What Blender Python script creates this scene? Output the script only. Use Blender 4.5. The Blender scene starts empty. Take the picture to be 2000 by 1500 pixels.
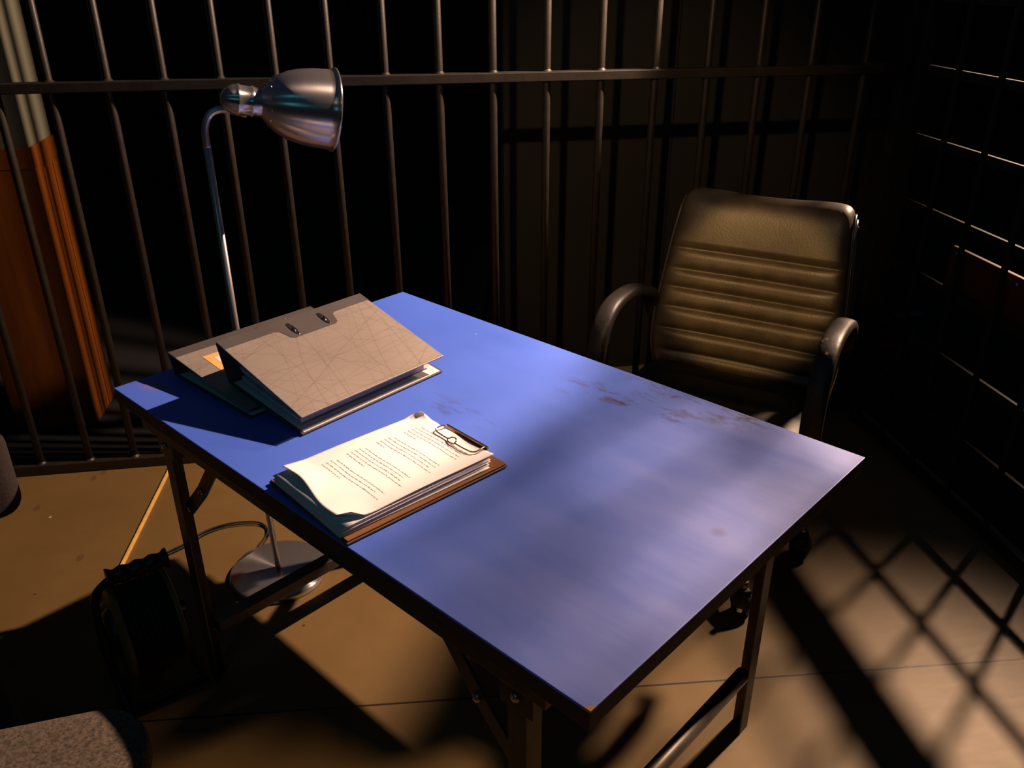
import bpy, bmesh, math, random
from mathutils import Vector, Matrix
random.seed(7)
S = bpy.context.scene
COL = S.collection
PI = math.pi

# ------------------------------------------------------------------ helpers
class MB:
    """collects geometry and links it as ONE mesh object"""
    def __init__(s): s.v = []; s.f = []; s.sm = []; s.uv = None
    def add(s, vs, fs, smooth=False):
        o = len(s.v); s.v += [tuple(p) for p in vs]
        s.f += [tuple(i + o for i in f) for f in fs]; s.sm += [smooth] * len(fs); return s
    def box(s, c, d, M=None):
        x, y, z = d[0] / 2, d[1] / 2, d[2] / 2
        vs = [Vector((sx * x, sy * y, sz * z)) for sz in (-1, 1) for sy in (-1, 1) for sx in (-1, 1)]
        if M is not None: vs = [M @ p for p in vs]
        vs = [p + Vector(c) for p in vs]
        return s.add(vs, [(0, 2, 3, 1), (4, 5, 7, 6), (0, 1, 5, 4), (2, 6, 7, 3), (0, 4, 6, 2), (1, 3, 7, 5)])
    def bar(s, a, b, w, h, up=(0, 0, 1)):
        """rectangular bar from a to b"""
        a = Vector(a); b = Vector(b); d = (b - a); L = d.length; d.normalize()
        u = Vector(up); x = d.cross(u)
        if x.length < 1e-4: x = d.cross(Vector((1, 0, 0)))
        x.normalize(); y = x.cross(d)
        M = Matrix((x, y, d)).transposed()
        return s.box((a + b) / 2, (w, h, L), M)
    def tube(s, pts, r, n=12, closed=False, caps=True):
        pts = [Vector(p) for p in pts]; m = len(pts)
        rs = r if isinstance(r, (list, tuple)) else [r] * m
        T = []
        for i in range(m):
            if closed: d = pts[(i + 1) % m] - pts[i - 1]
            else: d = pts[min(i + 1, m - 1)] - pts[max(i - 1, 0)]
            T.append(d.normalized())
        N = T[0].orthogonal().normalized(); vs = []
        for i in range(m):
            N = (N - T[i] * N.dot(T[i]))
            if N.length < 1e-6: N = T[i].orthogonal()
            N.normalize(); B = T[i].cross(N)
            for k in range(n):
                a = 2 * PI * k / n; vs.append(pts[i] + (N * math.cos(a) + B * math.sin(a)) * rs[i])
        fs = []
        for i in range(m if closed else m - 1):
            j = (i + 1) % m
            for k in range(n):
                l = (k + 1) % n; fs.append((i * n + k, i * n + l, j * n + l, j * n + k))
        s.add(vs, fs, True)
        if caps and not closed:
            o = len(s.v) - m * n
            s.f.append(tuple(o + k for k in reversed(range(n)))); s.sm.append(False)
            s.f.append(tuple(o + (m - 1) * n + k for k in range(n))); s.sm.append(False)
        return s
    def lathe(s, prof, n=48, M=None, smooth=True):
        """profile (r, z) revolved round z"""
        vs = []; m = len(prof)
        for r, z in prof:
            for k in range(n):
                a = 2 * PI * k / n; vs.append(Vector((r * math.cos(a), r * math.sin(a), z)))
        if M is not None: vs = [M @ p for p in vs]
        fs = [(i * n + k, i * n + (k + 1) % n, (i + 1) * n + (k + 1) % n, (i + 1) * n + k) for i in range(m - 1) for k in range(n)]
        return s.add(vs, fs, smooth)
    def grid(s, fn, nu, nv, smooth=True, flip=False):
        vs = [fn(i / nu, j / nv) for j in range(nv + 1) for i in range(nu + 1)]
        w = nu + 1
        fs = [(j * w + i, j * w + i + 1, (j + 1) * w + i + 1, (j + 1) * w + i) for j in range(nv) for i in range(nu)]
        if flip: fs = [tuple(reversed(f)) for f in fs]
        return s.add(vs, fs, smooth)
    def prism(s, poly, axis_fn, t0, t1):
        """poly of 2D points; axis_fn(p, t) -> 3D"""
        n = len(poly)
        vs = [axis_fn(p, t0) for p in poly] + [axis_fn(p, t1) for p in poly]
        fs = [tuple(range(n))[::-1], tuple(range(n, 2 * n))] + [(i, (i + 1) % n, n + (i + 1) % n, n + i) for i in range(n)]
        return s.add(vs, fs)
    def build(s, name, mat, parent=None, bevel=0, solid=0, sub=0, auto=True):
        me = bpy.data.meshes.new(name); me.from_pydata(s.v, [], s.f); me.validate()
        for p, q in zip(me.polygons, s.sm): p.use_smooth = q
        bm = bmesh.new(); bm.from_mesh(me)
        bmesh.ops.remove_doubles(bm, verts=bm.verts, dist=1e-6)
        bmesh.ops.recalc_face_normals(bm, faces=bm.faces); bm.to_mesh(me); bm.free()
        o = bpy.data.objects.new(name, me); COL.objects.link(o)
        if mat: me.materials.append(mat)
        if parent: o.parent = parent
        if solid:
            m = o.modifiers.new('Solidify', 'SOLIDIFY'); m.thickness = solid; m.offset = 0
        if bevel:
            m = o.modifiers.new('Bevel', 'BEVEL'); m.width = bevel; m.segments = 2; m.limit_method = 'ANGLE'
            m.angle_limit = math.radians(40)
        if sub:
            m = o.modifiers.new('Sub', 'SUBSURF'); m.levels = sub; m.render_levels = sub
        return o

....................

- What you should do
Except for the pictures, give all the material above again verbatim.

- Solution below
What Blender Python script creates this scene? Output the script only. Use Blender 4.5. The Blender scene starts empty. Take the picture to be 2000 by 1500 pixels.
import bpy, bmesh, math, random
from mathutils import Vector, Matrix
random.seed(7)
S = bpy.context.scene
COL = S.collection
PI = math.pi

# ------------------------------------------------------------------ helpers
class MB:
    """collects geometry and links it as ONE mesh object"""
    def __init__(s): s.v = []; s.f = []; s.sm = []; s.uv = None
    def add(s, vs, fs, smooth=False):
        o = len(s.v); s.v += [tuple(p) for p in vs]
        s.f += [tuple(i + o for i in f) for f in fs]; s.sm += [smooth] * len(fs); return s
    def box(s, c, d, M=None):
        x, y, z = d[0] / 2, d[1] / 2, d[2] / 2
        vs = [Vector((sx * x, sy * y, sz * z)) for sz in (-1, 1) for sy in (-1, 1) for sx in (-1, 1)]
        if M is not None: vs = [M @ p for p in vs]
        vs = [p + Vector(c) for p in vs]
        return s.add(vs, [(0, 2, 3, 1), (4, 5, 7, 6), (0, 1, 5, 4), (2, 6, 7, 3), (0, 4, 6, 2), (1, 3, 7, 5)])
    def bar(s, a, b, w, h, up=(0, 0, 1)):
        """rectangular bar from a to b"""
        a = Vector(a); b = Vector(b); d = (b - a); L = d.length; d.normalize()
        u = Vector(up); x = d.cross(u)
        if x.length < 1e-4: x = d.cross(Vector((1, 0, 0)))
        x.normalize(); y = x.cross(d)
        M = Matrix((x, y, d)).transposed()
        return s.box((a + b) / 2, (w, h, L), M)
    def tube(s, pts, r, n=12, closed=False, caps=True):
        pts = [Vector(p) for p in pts]; m = len(pts)
        rs = r if isinstance(r, (list, tuple)) else [r] * m
        T = []
        for i in range(m):
            if closed: d = pts[(i + 1) % m] - pts[i - 1]
            else: d = pts[min(i + 1, m - 1)] - pts[max(i - 1, 0)]
            T.append(d.normalized())
        N = T[0].orthogonal().normalized(); vs = []
        for i in range(m):
            N = (N - T[i] * N.dot(T[i]))
            if N.length < 1e-6: N = T[i].orthogonal()
            N.normalize(); B = T[i].cross(N)
            for k in range(n):
                a = 2 * PI * k / n; vs.append(pts[i] + (N * math.cos(a) + B * math.sin(a)) * rs[i])
        fs = []
        for i in range(m if closed else m - 1):
            j = (i + 1) % m
            for k in range(n):
                l = (k + 1) % n; fs.append((i * n + k, i * n + l, j * n + l, j * n + k))
        s.add(vs, fs, True)
        if caps and not closed:
            o = len(s.v) - m * n
            s.f.append(tuple(o + k for k in reversed(range(n)))); s.sm.append(False)
            s.f.append(tuple(o + (m - 1) * n + k for k in range(n))); s.sm.append(False)
        return s
    def lathe(s, prof, n=48, M=None, smooth=True):
        """profile (r, z) revolved round z"""
        vs = []; m = len(prof)
        for r, z in prof:
            for k in range(n):
                a = 2 * PI * k / n; vs.append(Vector((r * math.cos(a), r * math.sin(a), z)))
        if M is not None: vs = [M @ p for p in vs]
        fs = [(i * n + k, i * n + (k + 1) % n, (i + 1) * n + (k + 1) % n, (i + 1) * n + k) for i in range(m - 1) for k in range(n)]
        return s.add(vs, fs, smooth)
    def grid(s, fn, nu, nv, smooth=True, flip=False):
        vs = [fn(i / nu, j / nv) for j in range(nv + 1) for i in range(nu + 1)]
        w = nu + 1
        fs = [(j * w + i, j * w + i + 1, (j + 1) * w + i + 1, (j + 1) * w + i) for j in range(nv) for i in range(nu)]
        if flip: fs = [tuple(reversed(f)) for f in fs]
        return s.add(vs, fs, smooth)
    def prism(s, poly, axis_fn, t0, t1):
        """poly of 2D points; axis_fn(p, t) -> 3D"""
        n = len(poly)
        vs = [axis_fn(p, t0) for p in poly] + [axis_fn(p, t1) for p in poly]
        fs = [tuple(range(n))[::-1], tuple(range(n, 2 * n))] + [(i, (i + 1) % n, n + (i + 1) % n, n + i) for i in range(n)]
        return s.add(vs, fs)
    def build(s, name, mat, parent=None, bevel=0, solid=0, sub=0, auto=True):
        me = bpy.data.meshes.new(name); me.from_pydata(s.v, [], s.f); me.validate()
        for p, q in zip(me.polygons, s.sm): p.use_smooth = q
        bm = bmesh.new(); bm.from_mesh(me)
        bmesh.ops.remove_doubles(bm, verts=bm.verts, dist=1e-6)
        bmesh.ops.recalc_face_normals(bm, faces=bm.faces); bm.to_mesh(me); bm.free()
        o = bpy.data.objects.new(name, me); COL.objects.link(o)
        if mat: me.materials.append(mat)
        if parent: o.parent = parent
        if solid:
            m = o.modifiers.new('Solidify', 'SOLIDIFY'); m.thickness = solid; m.offset = 0
        if bevel:
            m = o.modifiers.new('Bevel', 'BEVEL'); m.width = bevel; m.segments = 2; m.limit_method = 'ANGLE'
            m.angle_limit = math.radians(40)
        if sub:
            m = o.modifiers.new('Sub', 'SUBSURF'); m.levels = sub; m.render_levels = sub
        return o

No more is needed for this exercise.